I would feel better about not voting in 2016 if it would make a statement, but it won’t. For most of my life, voter turnout in federal elections has been in the 30-50% range. In the 2014 midterm elections, it was 36.3%. In Japan, voter turnout in the same decades has been around 50%-70%. A presidential election in France can hit 80%. Suppose #NoVote2016 catches on spectacularly and drops the percentage of voters to 18%, half the rate in 2014. The powers that be will not care. They don’t want to hear from you anyway. Hell, the GOP has been pushing voter suppression measures for years. Our legislators are a class all their own and the less they have to worry about what the riffraff in the street has to say, the better for their interests.

Thus, this subtraction will not constitute a positive act. And it remains highly questionable as negative dialectics, because negative dialectics itself is highly questionable. Even the philosophers of the Frankfurt School were unsure of its efficacy--and critics were even more skeptical. Can doing nothing really have much of an effect, and if not, what is the point?

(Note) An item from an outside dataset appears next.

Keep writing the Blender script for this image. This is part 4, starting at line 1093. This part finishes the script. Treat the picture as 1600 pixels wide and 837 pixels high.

Can we, then, imagine a positive difference within the dynamics of the election? Considering that many of the people promoting #NoVote2016 are somewhere on the left, the answer is no. By refusing to cast their votes for candidates on the left, they play into the hands of the right--which tends to pull together better. You think things are bad for progressive causes now, give the country to the next Ronald Reagan or George W. Bush and see how you like things then. That’s setting America back another decade, which equals more suffering for more people. Historically, a common failing of the radical left has been that its methods for helping people often involve hurting more people in the meantime until its final objectives are reached, until the perfect order arrives.

And how often does that happen?

I guess that makes me a proponent of the “lesser of two evils” approach, which some view as spineless and naïve. Whereas the Frankfurt School was often intensely skeptical of the possibility of change and the #NoVote2016 crowd is in my opinion driven by idealism, I have come to value the gradualism of American pragmatism, which doesn't demand sweeping changes to the social order overnight--much less the initiation of an ideal order--but rather struggles to make continuous smaller changes. Surely this is what the word progressive originally meant.

If the GOP’s vision of America is yours, by all means vote for Republican candidates, but otherwise find others to vote for so they can support your aims. My own choice is to support Bernie Sanders now--despite not finding him perfect--because of his commitment to the working class, and later I will grit my teeth and support Hillary Clinton as a strategic maneuver to prevent a Jeb Bush presidency--but there are other candidates out there. No candidate is flawless, but some can deliver, if not perfection in our time, then at least progress in our time.

The powers that be can control the airwaves, ignore your tweets, crack down on your protest, and try to influence your vote, but they still have to count your vote. Don’t miss your opportunity to cast it.